Forget about all your idealizations when you read this book. Full of saccharin panegyrics, lyrical reminiscences and nostalgic fantasies it is not. In fact, it’s a full-scale attack on the tyranny of picturesque sentimentality. La Bella Figura, Beppe Severgnini’s latest, is a kind a guidebook, but not like many others.

 

Rather than begin with another one of those intelligent-sounding histories of Italy from the classical past to the present day, Severgnini begins at the airport. Not the most inspirational of departure points perhaps—but it sets the tone and topography for the rest of the journey.
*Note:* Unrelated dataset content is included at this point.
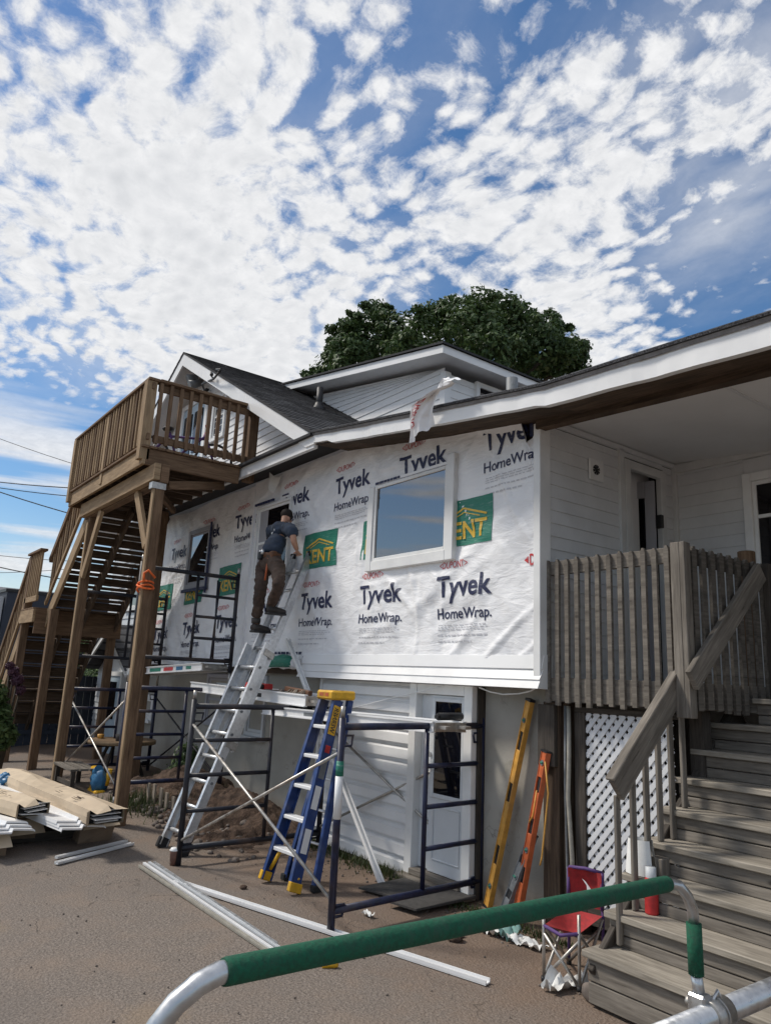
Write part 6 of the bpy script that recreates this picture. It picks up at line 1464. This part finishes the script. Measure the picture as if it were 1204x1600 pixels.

And that journey will insist on a relentlessly satirical, often bitter, vivisection of modern Italy.

 

The philosophical ambiguity of the traffic light, the theatricality of the supermarket, the bewildering illogicality (and, frankly, caprice) of the restaurant cover charge—Severgnini is your perverse Dante, exposing a country that ‘has too much style to be hell but is too disorderly to be heaven’.

 

I wonder why Severgnini wrote this book, because he clearly has something quite serious on his mind. Behind his satire, nonsense and good-humoured back-slappery lies, I think, a genuine concern for the problems and misdemeanors of the country and people he lampoons. Perhaps that’s his skill—both to be at his most serious when apparently outrageous and to be an intelligent national critic when formulating the most ridiculous (and hilarious) cultural generalizations.

 

La Bella Figura is something of a flagellant’s set text: you will read it because you like Italy and Italians in varyingly idealized ways and Severgnini will humorously whip you for it—‘it is a reproduction of your dreams. So should Italy be offering you this? Maybe not, but it is’.